[Items from a data source]
-------------------------
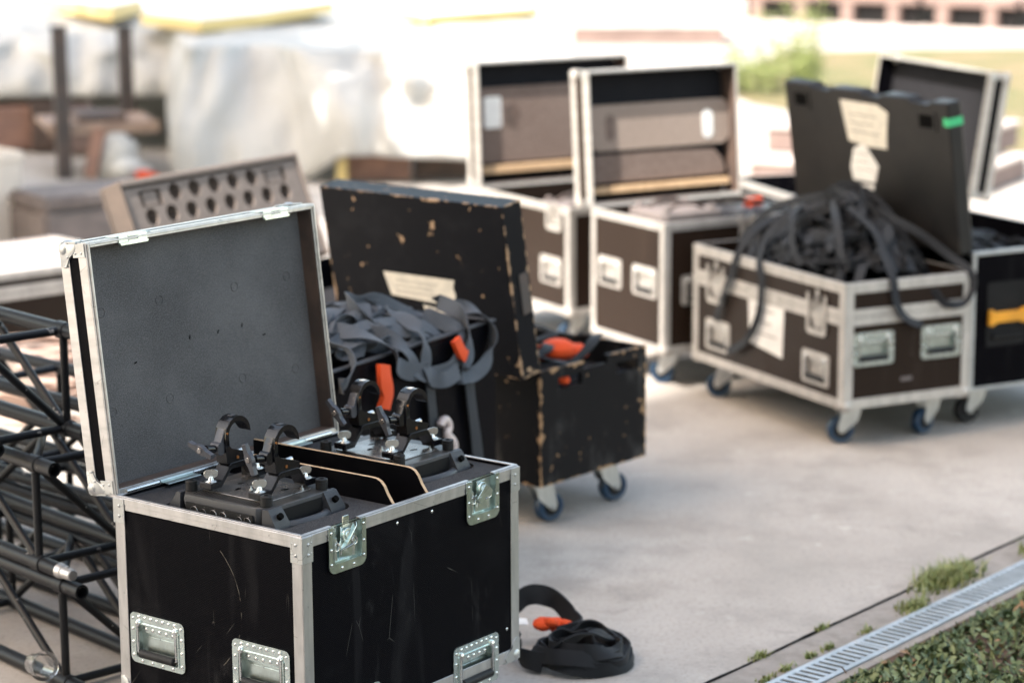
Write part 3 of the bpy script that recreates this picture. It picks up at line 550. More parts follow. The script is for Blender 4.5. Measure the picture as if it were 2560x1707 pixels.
    for ci, vy in enumerate((-.079, .073)):
        ob = MB(); hw = .019; pr = [(-.090, .013), (-.056, .013), (-.030, .044), (-.024, .048), (.036, .048), (.042, .044), (.062, .013), (.094, .013)]; lo = [(x, z+.0125) for x, z in pr]
        ob.M = frame((0, vy, 0), (1, 0, 0), (0, 0, 1), (0, -1, 0)); ob.prism(pr+lo[::-1], -hw, hw, .0008)
        for x in (-.074, .079): ob.M = Matrix(); ob.box((x-.0185, vy-.0185, .0105), (x+.0185, vy+.0185, .0245), .0012); ob.cyl((x, vy, .003), (x, vy, .0105), .006, 10)
        br = ob.build('omega_bracket', 'gloss_black', t_)
        for x, an in ((-.074, -.55), (.079, -.25)):
            cb = MB(); cb.cyl((x, vy, .0245), (x, vy, .0265), .0155, 20, bev=.0006); cb.cyl((x, vy, .0265), (x, vy, .0285), .0125, 18, bev=.0006); cb.cyl((x, vy, .0285), (x, vy, .036), .0075, 12, .005); cb.M = Matrix.Translation((x, vy, .043)) @ Matrix.Rotation(an, 4, 'Z') @ Matrix.Rotation(R(90), 4, 'X'); cb.prism(rrect(.034, .020, .0095, 5), -.0012, .0012, .0005)
            cb.build('camlock', 'rivet_metal', br)
        # hook clamp, profile in the plane across the tube
        cx, cz, ri = .002, .126, .031
        k = MB(); k.M = frame((0, vy, 0), (1, 0, 0), (0, 0, 1), (0, -1, 0)); hw = .0175
        arc = lambda r_, a0, a1, n: [(cx+r_*math.cos(R(a0+(a1-a0)*i/n)), cz+r_*math.sin(R(a0+(a1-a0)*i/n))) for i in range(n+1)]
        outer = [(-.040, .096), (-.040, .118)] + [(-.036, .143), (-.024, .159)] + arc(.041, 112, 20, 10) + [(.045, .124)]
        inner = [(.038, .128)] + arc(ri, 18, 180, 12) + [(-.0255, .10)]
        k.prism(outer+inner, -hw, hw, .0012)
        k.prism([(-.036, .060), (.040, .060), (.044, .066), (.044, .074), (.034, .0765), (.024, .0805), (.0, .0865), (-.018, .093), (-.0255, .100), (-.040, .097)], -hw*.94, hw*.94, .0012)
        k.prism([(-.020, .048), (.030, .048), (.032, .060), (-.022, .060)], -hw*.8, hw*.8, .001)
        clamp = k.build('hook_clamp', 'gloss_black', t_)
        k = MB(); k.M = frame((0, vy, 0), (1, 0, 0), (0, 0, 1), (0, -1, 0)); k.prism([(-.060, .094), (-.046, .092), (-.026, .142), (-.034, .146), (-.042, .130)], -.012, .012, .0016)
        k.prism(rrect(.022, .030, .009, 4, -.050, .098), -.013, .013, .0012); k.build('hinge_arm', 'cast_grey' if ci else 'gloss_black', clamp)
        k = MB(); k.cyl((-.062, vy, .099), (-.088, vy, .103), .0095, 16); k.cyl((-.088, vy, .103), (-.098, vy, .1045), .006, 12)
        k.build('swing_bolt', ['gloss_black'], clamp)
        for (x, z, q) in ((-.002, .0705, .0038), (-.034, .132, .003)): k = MB(); k.cyl((x, vy-hw-.0008, z), (x, vy-hw+.002, z), q, 12); k.build('pivot_pin', 'copper', clamp)
        k = MB(); aw = (R(8), R(74))[1-ci] if 'front' in label else (R(42), R(70))[1-ci]
        k.M = Matrix.Translation((-.102, vy, .105)) @ Matrix.Rotation(R(-7), 4, 'Y') @ frame((0, 0, 0), (0, 1, 0), (0, 0, 1), (1, 0, 0)) @ Matrix.Rotation(aw if ci == 0 else aw+R(10), 4, 'Z')
        k.prism([(-.037, -.0068), (-.022, -.0064), (-.015, -.0062), (-.009, -.0105), (.0, -.0115), (.009, -.0105), (.015, -.0062), (.022, -.0064), (.037, -.0068), (.037, .0062), (.022, .0058), (.015, .0062), (.009, .0105), (0, .0115), (-.009, .0105), (-.015, .0062), (-.022, .0058), (-.037, .0062)], -.007, .005, .0010)
        wg = k.build('wing_nut', 'cast_grey', clamp); k = MB(); k.M = Matrix.Translation((-.102, vy, .105)) @ Matrix.Rotation(R(-7), 4, 'Y'); k.cyl((-.0095, 0, 0), (-.006, 0, 0), .0068, 16, bev=.001); k.build('nut', 'steel_plate', wg)
        k = MB(); k.box((-.008, vy-.006, .1662), (.006, vy+.006, .1678)); k.build('sticker', 'white_paper' if 'front' not in label else 'cast_grey', clamp)
        k = MB(); k.cyl((.020, vy+.004, .0765), (.038, vy+.004, .0775), .006, 10); k.build('pin', 'rivet_metal', clamp)
    return t_
M0 = Matrix.Translation((-.463, 5.074, 0)) @ Matrix.Rotation(.919, 4, 'Z')
for (u_, v_), lb in zip(lights, ('black stage light lying in the front foam cut-out nearest the viewer, two hook clamps up', 'black stage light lying in the far foam cut-out behind the two divider boards')):
    sl = stage_light(lb); p = M0 @ Vector((u_, v_, ZT+.032)); sl.location = p; sl.rotation_euler = (0, 0, .919)
# ------------------------------------------------------------------ the other cases
def flight_case(name, label, x, y, yaw, L, W, zt, lam='scuffed_laminate', trim='worn_aluminium', zb=.15, wheels=True, wheel_mat='caster_blue', group='flight cases', wd=.03, cat='flight case', edges=True, floor=None, ins=.11, hs=()):
    r = thing(name, label, cat, (x, y, 0), yaw, group); b = MB(); shell(b, L, W, zb, zt); o = b.build('body', lam, r)
    if hs: cut(o, [(m, *HB) for m in hs])
    if edges:
        b = MB(); angle_edges(b, (0, 0, zb), (L, W, zt), wd=wd); b.build('edge_trim', trim, r)
        for (px, sx) in ((0, -1), (L, 1)):
            for (py, sy) in ((0, -1), (W, 1)):
                b = MB(); ball_corner(b, (px, py, zb), sx, sy, -1, .026); b.build('ball_corner', trim, r)
    if wheels:
        for (px, py) in ((ins, ins), (L-ins, ins), (ins, W-ins), (L-ins, W-ins)): caster(r, px, py, zb, rnd.uniform(2.2, 3.6), wheel_mat)
    if floor: b = MB(); b.box((.02, .02, zb+.0095), (L-.02, W-.02, floor)); b.build('inner_lining', 'black_lining', r)
    return r
def block(b, x0, y0, x1, y1, z0, z1, r=.02, bev=.003): b.prism(rrect(x1-x0, y1-y0, r, 4, (x0+x1)/2, (y0+y1)/2), z0, z1, bev)
def paper(parent, M, poly, mat='label_paper', name='paper_label', t=.0012):
    b = MB(); b.prism(poly, 0, t); b.mi = 1; ys = [p[1] for p in poly]; xs = [p[0] for p in poly]; cx = (min(xs)+max(xs))/2; w_ = (max(xs)-min(xs))*.34; h = max(ys)-min(ys)
    for i in range(3): y = min(ys)+h*(.3+.2*i); b.box((cx-w_, y, t), (cx+w_*(.9, .5, .7)[i], y+h*.02, t+.0003))
    o = b.build(name, [mat, 'grey_fabric'], parent); o.matrix_local = M; return o
# F1: rear case on the left of the pair
f1 = flight_case('flight_case', 'open flight case furthest back, its lid holding a pad with a dark stain', .248, 10.188, .526, .812, .775, .615, floor=.50, hs=[face_x0((-.0006, .15, .33))])
fl, A = make_lid(f1, 'v', .812, .775, .615, .049, .565, .105, 'scuffed_laminate', 'worn_aluminium', 'black_lining', .085, wd=.034, inner='timber_dark')
b = MB(); block(b, .03, .10, .782, .445, -.084, -.035, .02, .006); pad = b.build('foam_pad', 'brown_foam', fl)
b = MB(); block(b, .052, .262, .142, .405, -.036, -.032, .012, .001); b.build('label', 'white_paper', pad)
b = MB(); b.prism([(.200+.042*math.cos(k*.4)*(1+.2*math.sin(k*3)), .315+.06*math.sin(k*.4)*(1+.15*math.cos(k*2))) for k in range(15)], -.036, -.0335); b.build('stain_patch', 'timber_dark', pad)
b = MB(); b.box((.03, .055, -.084), (.782, .090, -.02), .003); b.build('lid_rail', 'plywood_edge', fl)
recessed_handle(f1, face_x0((-.0006, .15, .33)), False, 'worn_aluminium'); butterfly_latch(f1, face_y0((.2, -.004, .616)), False, trim='worn_aluminium'); butterfly_latch(f1, face_x0((-.004, .12, .616)), False, trim='worn_aluminium')
# F2: case in front of it
f2 = flight_case('flight_case', 'open flight case with two brown foam pads inside its lid', .603, 9.365, .521, .747, .542, .672, floor=.60, hs=[face_x0((-.0006, v_, .425)) for v_ in (.40, .14)]+[face_y0((.17, -.0006, .40))])
fl, A = make_lid(f2, 'v', .747, .542, .672, .079, .555, .125, 'scuffed_laminate', 'worn_aluminium', 'black_lining', .100, wd=.034, inner='timber_dark')
b = MB(); b.prism(rrect(.70, .19, .035, 5, .385, .315), -.099, -.050, .006); pad = b.build('foam_pad', 'dusty_foam', fl)
b = MB(); b.prism(rrect(.052, .12, .025, 6, .623, .305), -.052, -.047, .001); b.build('label', 'white_paper', pad); b = MB(); b.prism(rrect(.045, .11, .02, 6, .135, .315), -.052, -.0485, .001); b.build('grip_slot', 'brown_foam', pad)
b = MB(); b.prism([(.05, .085), (.70, .085), (.715, .10), (.705, .15), (.655, .198), (.35, .205), (.05, .205)], -.099, -.055, .006); b.build('foam_pad', 'brown_foam', fl)
b = MB(); b.box((.03, .045, -.099), (.717, .072, -.03), .003); b.build('lid_rail', 'plywood_edge', fl)
for v_ in (.40, .14): recessed_handle(f2, face_x0((-.0006, v_, .425)), False, 'worn_aluminium')
recessed_handle(f2, face_y0((.17, -.0006, .40)), False, 'worn_aluminium'); butterfly_latch(f2, face_y0((.42, -.004, .673)), False, trim='worn_aluminium')
def at_case(c, x, y, z): return Matrix.Translation(c.location) @ Matrix.Rotation(c.rotation_euler.z, 4, 'Z') @ Vector((x, y, z))
def laid(o, c, x, y, z, rz=0): o.location = at_case(c, x, y, z); o.rotation_euler = (0, 0, c.rotation_euler.z+rz); return o
for c, lab, q in ((f2, 'dusty brown stage light lying in the case with two brown foam pads', .606), (f1, 'dusty brown stage light lying in the rear case under the tarp', .515)):
    o = thing('stage_light', lab, 'stage light', group='stage lights in the rear cases'); b = MB(); b.prism(rrect(.30, .27, .03), 0, .085, .01); b.build('body', 'grey_fabric', o)
    for sx in (-1, 1):
        for sy in (-1, 1): b = MB(); b.cyl((sx*.11, sy*.1, .085), (sx*.11, sy*.1, .105), .015, 12, bev=.002); b.build('rubber_foot', 'grey_fabric', o)
    for sy in (-.07, .07): b = MB(); b.tube(spline([(-.09, sy, .086), (-.04, sy, .11), (.04, sy, .11), (.09, sy, .086)], 4), .009, 8); b.build('bracket', 'rusty_steel', o)
    laid(o, c, .22, .25, q)
o = thing('stage_light', 'black stage light with an orange sleeve and a blue plug in the pad lined case', 'stage light', group='stage lights in the rear cases'); b = MB(); b.prism(rrect(.28, .27, .03), 0, .075, .01); b.build('body', 'moulded_grey', o)
b = MB(); b.cyl((-.02, -.03, .085), (.07, .0, .085), .022, 14, bev=.006); b.build('cable_sleeve', 'orange_cloth', o); b = MB(); b.cyl((-.08, -.138, .045), (-.08, -.155, .045), .022, 16, bev=.003); b.build('plug', 'caster_blue', o); b = MB(); b.tube(spline([(.1, -.1, .08), (.02, -.06, .10), (-.08, .0, .09), (-.11, .08, .08)], 6), .008); b.build('cable', 'rubber', o)
laid(o, f2, .55, .22, .606)
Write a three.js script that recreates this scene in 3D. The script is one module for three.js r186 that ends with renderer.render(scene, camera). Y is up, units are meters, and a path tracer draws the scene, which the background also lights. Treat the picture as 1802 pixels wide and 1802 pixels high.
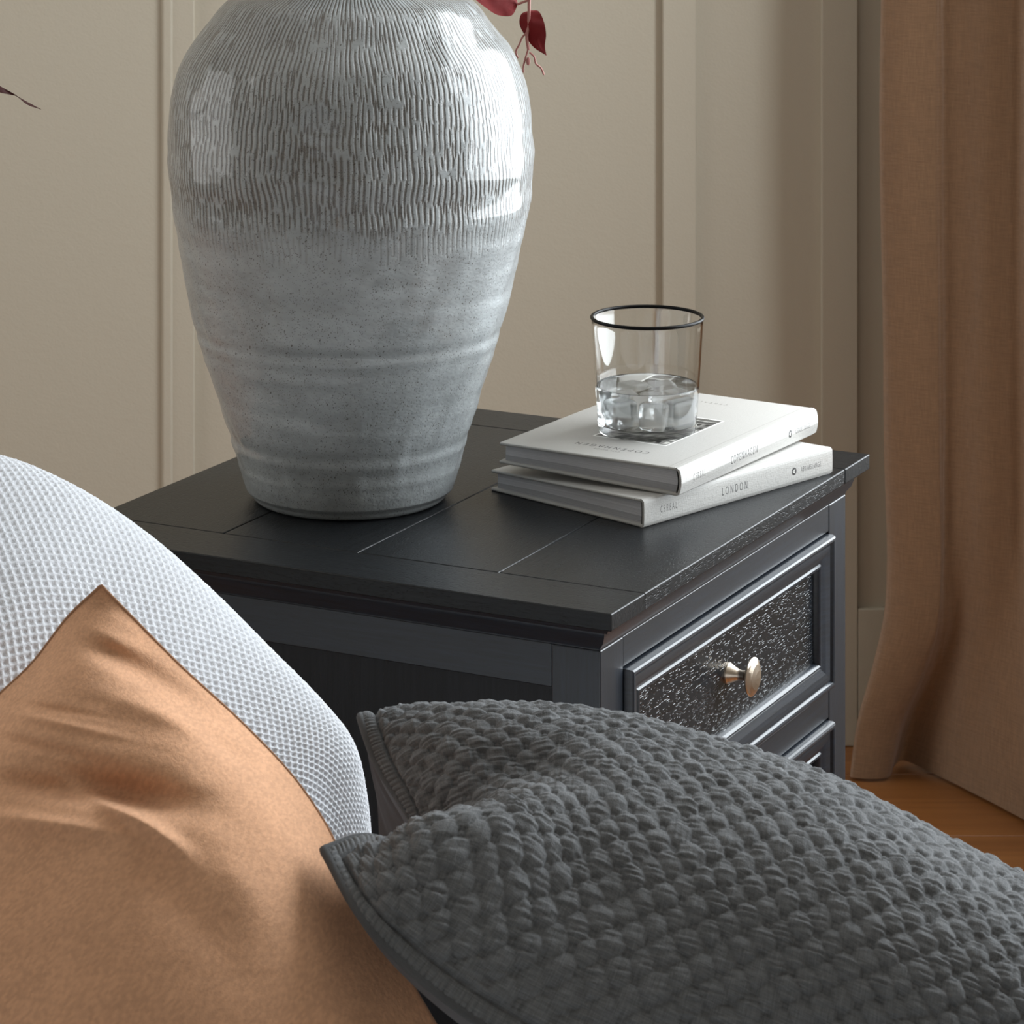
import * as THREE from 'three';
import { RoundedBoxGeometry } from 'three/addons/geometries/RoundedBoxGeometry.js';
import { mergeGeometries, toCreasedNormals } from 'three/addons/utils/BufferGeometryUtils.js';
import { RectAreaLightUniformsLib } from 'three/addons/lights/RectAreaLightUniformsLib.js';

// ---------------------------------------------------------------- camera, light, exposure
const F = 5647, HOR = -579, CX = 901, TOP = 0.60, EYE = TOP + 0.6335;   // lens in pixels, horizon row, table height, eye height
const scene = new THREE.Scene();
const camera = new THREE.PerspectiveCamera(2 * Math.atan(901 / F) * 180 / Math.PI, 1, 0.05, 30);
camera.position.set(0, EYE, 0);
camera.setViewOffset(1802, 1802, 0, 901 - HOR, 1802, 1802);
camera.focus = 2.15; camera.userData.fStop = 40;
camera.updateProjectionMatrix();
const renderer = new THREE.WebGLRenderer({ antialias: true });
renderer.toneMapping = THREE.LinearToneMapping;
renderer.toneMappingExposure = 0.86;
renderer.shadowMap.enabled = true;
RectAreaLightUniformsLib.init();
scene.background = new THREE.Color(0.75, 0.88, 1.0);
scene.backgroundIntensity = 0.6;
function areaLight(color, power, w, h, from, to) {
  const l = new THREE.RectAreaLight(color, power, w, h);
  l.position.set(...from); l.lookAt(...to); scene.add(l); return l;
}
const WIN_A = Math.atan2(0.862, 0.507);                      // turn of the window wall
const corner = [0.45, -3.68];                                // where it meets the back wall
const onWin = (s, y, o) => [corner[0] + 0.507 * s - 0.862 * o, y, corner[1] + 0.862 * s + 0.507 * o];
const KEY = { s0: 0.42, s1: 1.85, y0: 0.5, y1: 2.3 };
{ const c = onWin((KEY.s0 + KEY.s1) / 2, (KEY.y0 + KEY.y1) / 2, -0.03), t = onWin((KEY.s0 + KEY.s1) / 2, (KEY.y0 + KEY.y1) / 2, 1);
  areaLight(new THREE.Color(0.90, 0.96, 1.0), 11, KEY.s1 - KEY.s0 - 0.1, KEY.y1 - KEY.y0 - 0.1, c, t); }
const LEFT = { d0: 1.9, d1: 3.5, y0: 0.3, y1: 2.4 };         // window in the left wall
areaLight(new THREE.Color(1.0, 0.96, 0.90), 2.3, LEFT.d1 - LEFT.d0 - 0.1, LEFT.y1 - LEFT.y0 - 0.1, [-2.63, 1.35, -2.7], [0, 1.35, -2.7]);
const REAR = { x0: -2.1, x1: -0.5, y0: 0.7, y1: 2.3 };       // window behind the camera
areaLight(new THREE.Color(0.95, 0.97, 1.0), 0.6, 1.5, 1.5, [-1.3, 1.5, 1.83], [-1.3, 1.5, 0]);

// ---------------------------------------------------------------- helpers
function rng(seed) { let a = seed >>> 0; return () => { a = (a + 0x6D2B79F5) | 0; let t = Math.imul(a ^ (a >>> 15), 1 | a); t = (t + Math.imul(t ^ (t >>> 7), 61 | t)) ^ t; return ((t ^ (t >>> 14)) >>> 0) / 4294967296; }; }
const hash = (x, y, s) => { let h = Math.imul(x, 374761393) ^ Math.imul(y, 668265263) ^ Math.imul(s, 974634211); h = Math.imul(h ^ (h >>> 13), 1274126177); return ((h ^ (h >>> 16)) >>> 0) / 4294967296; };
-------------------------
→ REQUIRED WORK: Single out each line of the records above with the string "pixels" in it, and copy it.

→ RESULT OF THE TASK:
Write part 3 of the bpy script that recreates this picture. It picks up at line 550. More parts follow. The script is for Blender 4.5. Measure the picture as if it were 2560x1707 pixels.
Write a three.js script that recreates this scene in 3D. The script is one module for three.js r186 that ends with renderer.render(scene, camera). Y is up, units are meters, and a path tracer draws the scene, which the background also lights. Treat the picture as 1802 pixels wide and 1802 pixels high.
const F = 5647, HOR = -579, CX = 901, TOP = 0.60, EYE = TOP + 0.6335;   // lens in pixels, horizon row, table height, eye height